Earth Day 1970 achieved a rare political alignment, enlisting support from Republicans and Democrats, rich and poor, city slickers and farmers, tycoons and labor leaders. The first Earth Day led to the creation of the United States Environmental Protection Agency and the passage of the Clean Air, Clean Water, and Endangered Species Acts. In 1990, the observation became an international movement. Since that time, the rest of the world has embraced Earth Day annually. Although many in the US talk environmentalism on this day, the rest of the year is spent watching Congress try to abolish the EPA, repeal legislation that promotes alternative energy and reject climate change science as fact, instead clinging to “job-killing regulations” claims to justify corporate plundering of our natural resources.

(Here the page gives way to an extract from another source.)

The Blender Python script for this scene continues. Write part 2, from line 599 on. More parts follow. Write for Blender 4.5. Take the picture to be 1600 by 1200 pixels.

Does your high school have a conservation or gardening class? Have you thought about how big your carbon foot print is? How can you reduce it? Does your employer recycle? How many high rise upscale apartment buildings do we need to build? Why are we not refurbishing old buildings and abandoned factories instead of increasing the seizure of green space in our cities and countrysides? Is your state willing to build a sports stadium before tackling the homeless problem? Do you wait until just that one day each year to think about these things?

If you do not think of every day of the year as earth day, there will one day come a time you will wonder what on earth happened to the earth.